Having my back to the door is a pet peeve, but beggars can't be choosers!
Yup! And "mirror, mirror on the wall..."... That can give you a great view of what's behind you. Or a video camera and screen...
There are a few diffusion panels in the drop ceiling currently and can be re-positioned easily.
Numeric-sequence diffusers? Such as Schroeder or Skyline type? If so, watch out with those: your head needs to be at least ten feet away from those, to avoid the lobing artifacts, and possibly an even greater distance. Depending on tuning, you might need to be even further away. What frequencies are those tuned to?
Possibly a cloud above mix position.
DEFINITELY a cloud above the mix position! It's nearly impossible to get great acoustics at the mix position with no cloud.

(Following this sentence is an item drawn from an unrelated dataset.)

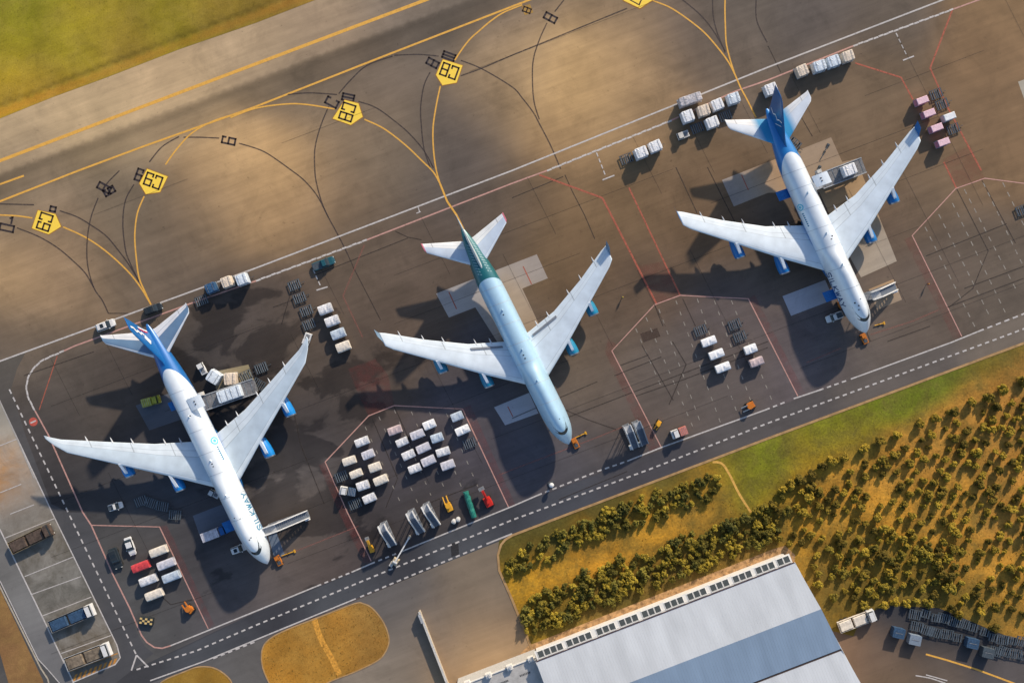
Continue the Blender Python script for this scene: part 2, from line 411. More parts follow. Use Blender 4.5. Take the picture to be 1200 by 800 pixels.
FLD = [(600,655,74,70,30),(650,628,76,70,32),(720,600,78,72,34),(800,570,96,86,36),(610,690,196,146,42),(640,680,196,144,48),(700,650,196,142,50),(760,620,190,140,50),(820,600,184,136,52),(840,570,176,130,52),
 (620,730,140,112,40),(660,720,96,84,32),(720,700,88,74,34),(780,680,92,76,36),(840,650,96,80,34),(880,640,92,78,32),(850,620,120,96,40),(880,660,150,112,60),(800,700,150,116,64),(700,738,140,110,60),
 (870,545,118,118,32),(860,570,98,106,32),(900,575,116,110,32),(900,530,110,118,34),(960,500,108,116,32),(1000,480,106,118,32),(1050,460,104,116,32),(1100,430,94,108,32),(1160,410,100,92,32),(950,530,140,118,36),(1000,510,128,112,34),
 (920,600,160,120,44),(960,580,186,136,54),(1000,560,190,140,60),(1050,540,184,134,60),(1100,520,178,130,62),(1150,480,176,128,62),(1195,450,160,116,60),(1030,610,196,144,56),(1100,600,190,140,60),(1180,600,180,132,64),(940,640,160,120,46),
 (1000,650,150,114,44),(1060,660,136,108,42),(1120,650,172,126,52),(1180,680,184,136,58),(1190,740,150,112,50),(960,690,120,94,40),(1100,700,110,90,38),(1020,700,110,90,38),(1150,720,130,104,46)]
sheet('field', [(585,633),(600,628),(667,601),(900,513),(1200,402),(1340,350),(1340,810),(1200,752),(1160,737),(1125,722),(1100,712),(1037,709),(1010,722),(1000,745),(960,735),(935,690),(915,655),(627,770),(600,702),(586,668),(583,650)],
      .02, M_field, FLD, sigma=19, step=5, edge=.04, post=darker([1.02, .99, .90]))
ISL = [(337,760,168,122,46),(360,740,156,116,50),(400,740,178,128,50),(430,730,150,112,52),(380,770,170,124,48),(440,760,150,110,48),(320,780,178,126,44)]
isl = smooth_pts([(317,803),(308,782),(307,762),(315,749),(337,737),(376,722),(415,707),(426,707),(437,713),(450,730),(456,750),(450,766),(440,775),(415,787),(387,798),(360,812),(340,820),(317,803)], 4)[:-1]
sheet('grass_island', isl, .03, M_grass, ISL, sigma=14, step=4, edge=.03, post=darker([.86, .84, 1.0]))
isl2 = [(180,812),(190,798),(215,787),(232,781),(250,782),(265,791),(272,802),(268,820)]
sheet('grass_island', isl2, .03, M_grass, [(230,795,140,104,40),(200,805,128,98,40)], sigma=14, step=4, edge=.03)
sheet('bare_ground', [(-60,560),(0,690),(50,796),(60,830),(10,800),(0,765),(-60,640)], .03, M_grass, [(20,760,124,92,62),(5,710,120,90,58)], sigma=20, step=5, edge=.03)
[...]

The standing desk has an upper tier for the speakers, so they move with the desk and they would be decoupled from the desk.

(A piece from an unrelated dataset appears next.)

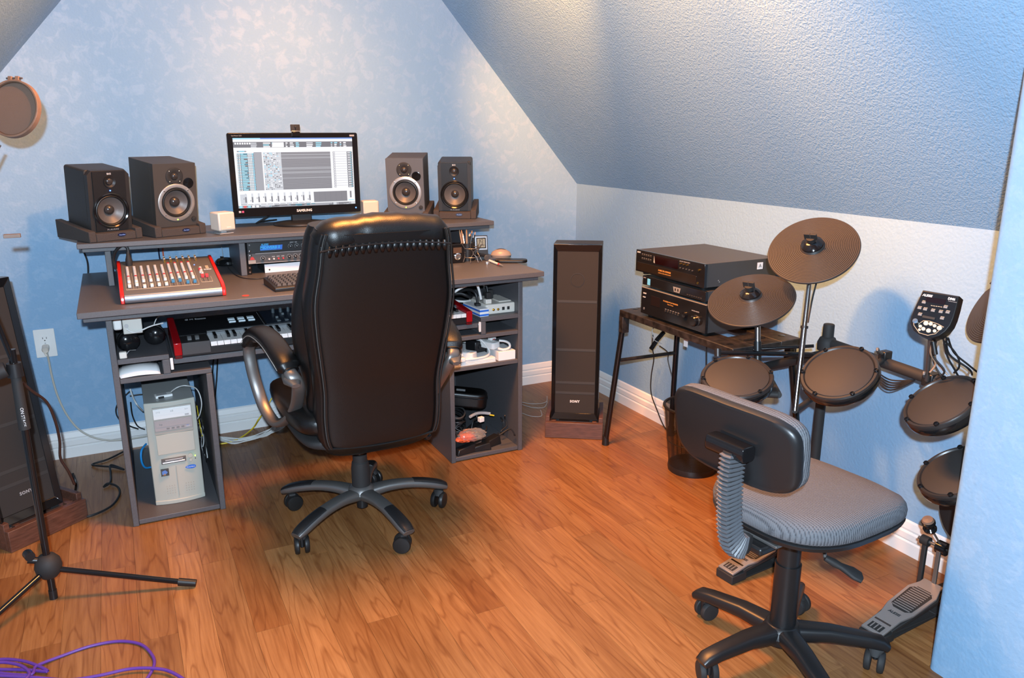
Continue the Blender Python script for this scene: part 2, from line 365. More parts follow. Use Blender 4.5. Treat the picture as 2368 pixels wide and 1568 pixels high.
board('divider', d0, d1, DF, DB, .5623, .6143); board('divider', e0, e1, DF, DB, .5623, .6163)
board('shelf_board', DX0+TP+.0003, d1, DF, DB, .6146, .633); board('shelf_board', e0, DX3-TP-.0003, DF, DB, .6166, .635)
board('shelf_board', DX2+TP+.0003, DX3-TP-.0003, DF+.002, DB, .412, .430)
for a, b in ((DX0+TP, DX1-TP), (DX2+TP, DX3-TP)):
    pass
board('back_panel', DX2+TP+.0003, DX3-TP-.0003, DB-.012, DB-.0003, .0225, .411)
board('back_panel', -1.10, DX3-TP-.0003, DB-.012, DB-.0003, .6355, ZT-.043)
board('keyboard_tray', -2.168, -.978, DF+.008, -.45, .592, .612)
for xa, xb in ((d1+.0004, -2.169), (-.977, e0-.0004)):
    rl = BX('drawer_slide', MALU, desk, xa, xb, DF+.006, -.46, .580, .612, .001)
    BX('slide_end', MWHT, rl, xa+.001, xb-.001, DF-.002, DF+.0055, .575, .618, .001)
board('upper_shelf', -2.434, -.745, -.505, -.085, ZS-.019, ZS)
board('shelf_apron', -2.42, -.752, -.47, -.09, ZS-.037, ZS-.0193)
for a, b in ((-2.347, -2.326), (-1.862, -1.838), (-1.345, -1.321), (-.868, -.848)): board('shelf_support', a, b, -.452, -.12, ZT+.0003, ZS-.0375)
board('back_panel', -1.3207, -.8683, -.135, -.1203, ZT+.0003, ZS-.0375)
# ------------------------------------------------------------------ monitors (loudspeakers) and foam pads
def cone_driver(parent, name, R, M, ringm, conem, capm, depth=.022, ring=True):
    # local z of M points out of the baffle
    if ring:
        MB().lathe([(R, -.004), (R, .003), (R*.97, .0045), (R*.80, .0045), (R*.78, .001)], 40, 0, M).build(name+'_ring', ringm, parent)
    MB().lathe([(R*.80, .001), (R*.79, .004), (R*.74, .007), (R*.69, .004), (R*.67, 0)], 40, 0, M).build('surround', MRUB, parent)
    MB().lathe([(R*.67, .001), (R*.45, -depth*.5), (R*.24, -depth), (.0001, -depth)], 40, 0, M).build('cone', conem, parent)
    MB().lathe([(R*.27, -depth+.001), (R*.25, -depth+.007), (R*.17, -depth+.012), (R*.08, -depth+.0145), (.0001, -depth+.015)], 24, 0, M).build('dust_cap', capm, parent)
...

Ooops! Bad idea. For oh-so-many reasons. Speakers should NEVER go on the desk (despite the hype you see from the desk manufacturers, and the "speaker decoupling pad" manufacturers.. pure myth). One issue is vibration, yes, but a far bigger issue is reflections form the desk surface, and comb filtering, not to mention being too close to the speakers, and the speakers being too far from the front wall. And all the other artifacts.
Reality check: in a small room, the speakers must go tight up against the front wall to avoid the nasty SBIR artifacts created by having speakers close to the wall. In a lager room (yours is not big enough), they can go far away from the front wall, but it has to be at least 11 feet. Which implies the room would need to be about 30 feet long to still be able to set up the mix position in the correct location. Your room is about 20 feet long, so the speakers have to go up against the front wall, and the listening position has to be about 86 inches from the front wall, with the desk in front of it. The desk must be low-profile, so that there is nothing in the direct path from the speakers to your ears, nor just below that path. Anything in that path would cause a change in the sound that reaches your ears, so you would not be hearing what is actually coming out of the speaker: the frequency response and phase response of the sound will be changed by anything in that path. You would then need 4" of insulation on the front wall, directly in between the rear corner of the speaker and the wall. The speakers need to be about 58" from the side walls, which means they would be 94" apart (acoustic axis to acoustic axis), and toed in such that they are both aiming at a spot directly behind the mix position, about 100" from the front wall. That's the correct theoretical layout for the best acoustics with the least artifacts.